Challenges remain. While investors have over time become savvier and more accepting of complex credits (such as high yield and hybrid instruments) there is not yet broad acceptance of amortizing structures, or of greenfield and construction risk.

Nevertheless, Singapore is an infrastructure project haven, with a pipeline of well-developed projects that provides significant business and investment opportunities for companies and investors. There is every reason to believe that these projects are a natural fit for large institutional investors such as insurers and pension funds, for which longer-term investments in high quality infrastructure assets with predictable revenue generation make logical sense.

The MAS has been collaborating with the industry to ensure that there is transparency in the market, not only to promote bond issuance but to ensure diversification of risks so that portfolio managers can confidently allocate infrastructure holdings.

Good infrastructure is the key indicator in identifying new urban renewal investment and development prospects. Existing and emerging infrastructure, particularly transport and community amenities, leads to population growth and consequently commercial and capital growth.

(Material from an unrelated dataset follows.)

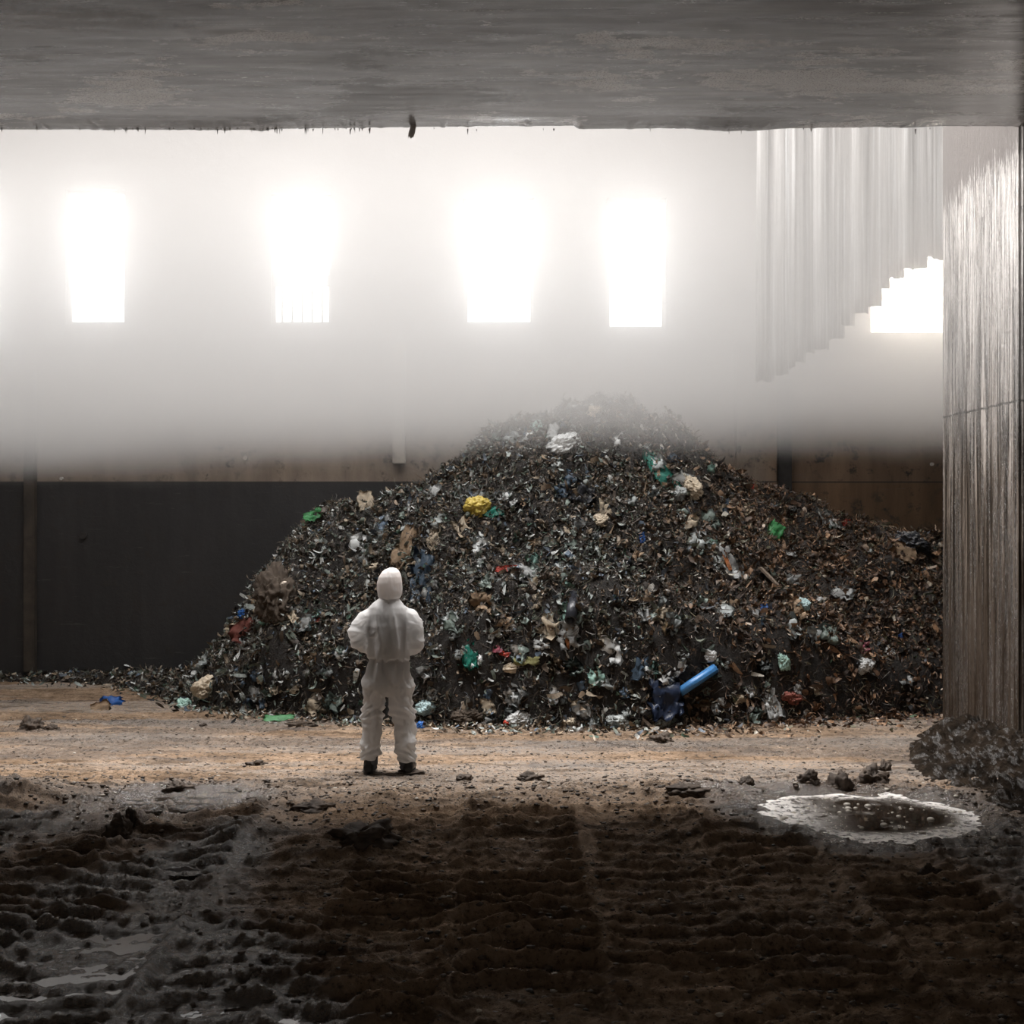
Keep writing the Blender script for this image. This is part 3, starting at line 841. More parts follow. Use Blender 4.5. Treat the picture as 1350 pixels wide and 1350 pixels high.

To achieve all that, Singapore needs credit and capital, which it is not short of. The country already has a wealth of experience as a regional finance hub. All the elements are in place -- investor interest, infrastructure demand and incentives that make it compelling as a capital markets destination.

A closer look reveals that the insurance and project finance industries are maturing and looking to expand. The Asian Development Bank says there is an annual requirement for $1.7 trillion for infrastructure investment in Asia (amounting to a cumulative $22.6 trillion through to 2030). China's BRI presents even more opportunities for economies around the region.

Throw in the Asian bond grant and other MAS programs and there is a strong case for Singapore's potential success as an infrastructure finance hub. Capital market development is all about timing. For Singapore, right now is as good as it gets.

Sean Henderson is deputy head of Asia-Pacific debt capital markets at HSBC in Singapore.